The Diary of Mr Kain: Week #14

Posted on the 05 January 2015 by Donnambr @_mrs_b

Monday

As the year drew to a close Beard Face continued his hopeless search for a job. He’s given up on teaching having realised you actually have to do some work. Instead he’s now focused on ventures including inflatable things such as giant sharks that you can take in the ocean. He’s even talking about starting his own business involving inflatable dolls that people take to bed with them. I’m not sure what for but presumably just to have arguments with about what TV show to watch.

Tuesday

There’s still plenty of food and alcohol from after Christmas. This is remarkable given what a blubber monster Beard Face is. Frizzy Hair has helped him clear the goodies as best she can but no one has an appetite like the cousin of the Cookie Monster. He’s been pretty sparing with treats for the rest of us.

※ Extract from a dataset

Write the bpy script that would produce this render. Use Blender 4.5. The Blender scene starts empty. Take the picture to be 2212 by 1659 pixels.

We sniff around the food he and the Frizz tuck into but the old boy continues to spray us with water until we bugger off. Such a vicious little turd.

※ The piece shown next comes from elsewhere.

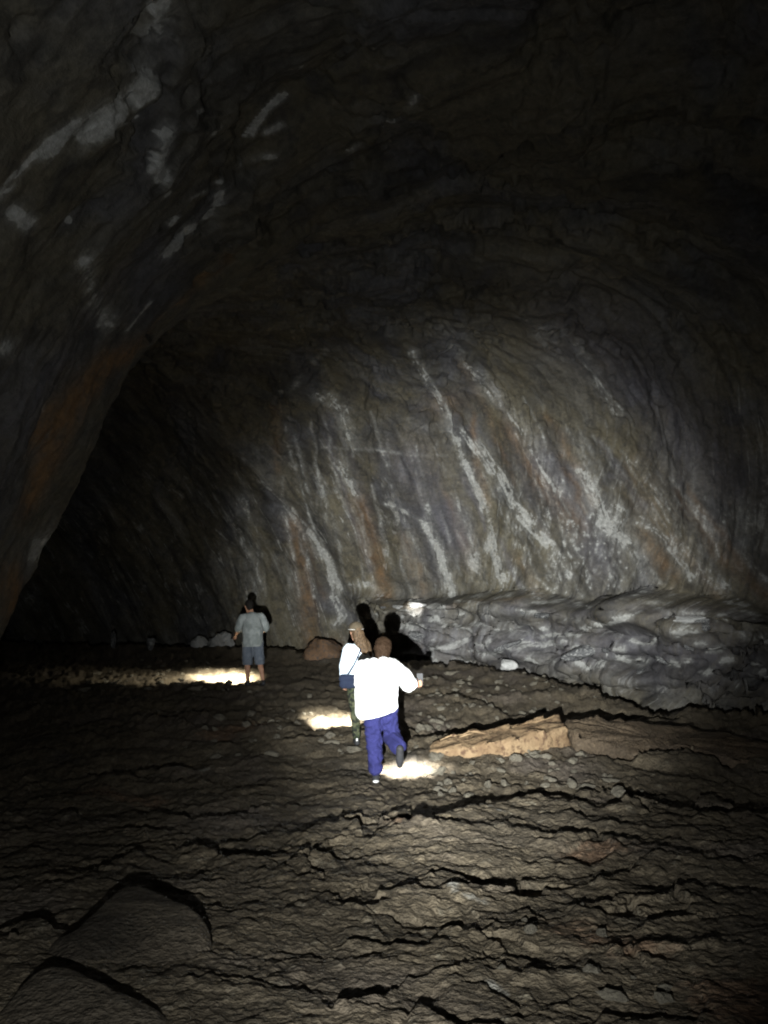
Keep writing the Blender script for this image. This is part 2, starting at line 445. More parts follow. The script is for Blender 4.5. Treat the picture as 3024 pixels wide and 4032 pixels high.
cave_floor = tag(grid_mesh('cave_floor', np.stack([XX, YY, ZZ], -1), M_FLOOR, {'stain': FS}), 'uneven brown lava floor with ropy crust ridges', kind='structure')

def ground(x, y):
    return float(floor_height(np.array([x], float), np.array([y], float))[0])

# ------------------------------------------------------------------ the vault
NS, NTH = 980, 680
def span(n):    # denser where the camera looks
    return np.linspace(0, 1, n)
Lp = catmull([(-4.2,-5),(-4.4,0),(-4.5,4),(-4.4,7.0),(-4.5,9.0),(-5.15,10.5),(-7.0,11.8),(-11.5,13.0),(-19,14)], 2000)
Rp = catmull([(8.0,-5),(8.0,0),(8.0,5),(7.7,9.5),(6.9,13.2),(4.7,16.9),(1.9,19.5),(-2.4,21.8),(-8,23.6),(-18,25.5)], 2000)
sq = np.interp(np.linspace(0, 1, NS), [0, .12, .86, 1], [0, .24, .85, 1])
ii = (sq * 1999).astype(int)
Lw, Rw = Lp[ii], Rp[ii]
tt = np.interp(np.linspace(0, 1, NTH), [0, .4, 1], [0, .5, 1])
ang = math.pi * (1 - tt)
nL, nR = 2.25, 2.15
ca, sa = np.cos(ang), np.sin(ang)
nn = np.where(ca < 0, nL, nR)
rad = (np.abs(ca) ** nn + np.abs(sa) ** nn) ** (-1 / nn)
xs, zs = ca * rad, sa * rad
ZB, APEX = -1.9, 6.45
Mid = (Lw + Rw) / 2; Half = (Rw - Lw) / 2
B = np.zeros((NS, NTH, 3))
B[..., :2] = Mid[:, None, :] + Half[:, None, :] * xs[None, :, None]
B[..., 2] = ZB + (APEX - ZB) * zs[None, :]
arc = np.concatenate([np.zeros((NS, 1)), np.cumsum(np.linalg.norm(np.diff(B, axis=1), axis=2), 1)], 1)
sl = np.r_[0, np.cumsum(np.linalg.norm(np.diff(Rw, axis=0), axis=1))]
sL = np.r_[0, np.cumsum(np.linalg.norm(np.diff(Lw, axis=0), axis=1))]
wR = tt[None, :]
along = sl[:, None] * wR + sL[:, None] * (1 - wR)
dirn = Half / np.linalg.norm(Half, axis=1)[:, None]
# the bench along the foot of the right-hand wall
rx = Rw[:, 0]
bench_on = sstep(-1.2, 0.6, rx)[:, None]
lip = 0.36 + 0.22 * sstep(2.0, 6.5, rx)[:, None] + 0.16 * fbm(along * 0.5, along * 0 + .3, 3, 3)
right = (xs > 0.3)[None, :]
hz = B[..., 2]
rough_b = fbm(along * 0.75, hz * 2.4, 4, 101, gain=.42)
prot = (0.80 + 0.30 * fbm(along * 0.5 + 8, hz * 0.7, 3, 111)) * sstep(lip + 0.16, lip - 0.20, hz) * bench_on * right
prot += 0.15 * np.exp(-((hz - lip + 0.05) / 0.10) ** 2) * bench_on * right * (0.5 + 0.8 * fbm(along * 0.9, hz * 0 + 2, 3, 117))
prot += sstep(lip + .05, lip - .15, hz) * bench_on * right * (0.36 * rough_b + 0.09 * (0.55 - vor(along * 0.9, hz * 2.6, 8)))
B[..., :2] -= dirn[:, None, :] * prot[..., None]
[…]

It’s a new year but little has changed in the Brown household…sadly.

Wednesday

The final day of 2014 was spent doing very little in the Brown household. Beard Face and Frizzy Hair enjoyed a few drinks while the rest of us just slept or sat on the floor licking ourselves. As midnight came round the fireworks in the neighbourhood started and it scared the hell out of us. By us I mean all the cats except Charlie. As soon as the noises began and the skies lit up, Charlie’s eyes widened and he bellowed, “Bring it on! The war is here at last.” After the fireworks subsided 20 minutes later Charlie was under the impression that his forces had conquered the world but reality set in for the would be Napoleon after an hour or so that nothing had actually changed. Happy 2015 you dimwit.

Thursday

The first day of the New Year and time to put those Resolutions into play. I made none so was very successful at keeping mine. Beard Face planned to be fitter, healthier and less of a dick head but thus far he has failed on all fronts. Frizzy Hair is doing much better in being fitter, healthier and more awesome than ever before. I hope 2015 is a better year for all of us and that maybe Beard Face will finally grow a pair in the next twelve months.

Friday

I’m not sure why or even how this happened but Beard Face dressed up as Elvis today and gave a very crap rendition of Always on my Mind. It was a combo of the King, Pet Shop Boys and the sound of a rodent with cheese wire tied around its testicles. I’d like to offer comparisons with contemporary artists but I honestly don’t think any are as bad as what the beard churned out on this day.

Saturday

Beard Face and Frizzy Hair were having a romantic walk home from town today when they heard a loud cheer in the distance. It was coming from Oakwell and Beard Face grinned inanely and started working some crazy dance moves by the side of the road. He was convinced that the huge cheer could only have come from the Barnsley faithful but on returning home he discovered it was just Middlesbrough scoring the first of two goals to secure a convincing win. New year, same old shit for the beard and his hopeless team.

Sunday

Today feels like the last day of the Christmas holidays before the daily grind of work resumes again tomorrow. It must be tough being a human. For me, I have the pressure of waking up, going out, eating and sleeping again. The thought of going back to that after a couple of weeks of doing exactly the same is really bothering me at the moment. I sometimes wish I could be human just to unburden myself of all this responsibility. You people have it far too easy.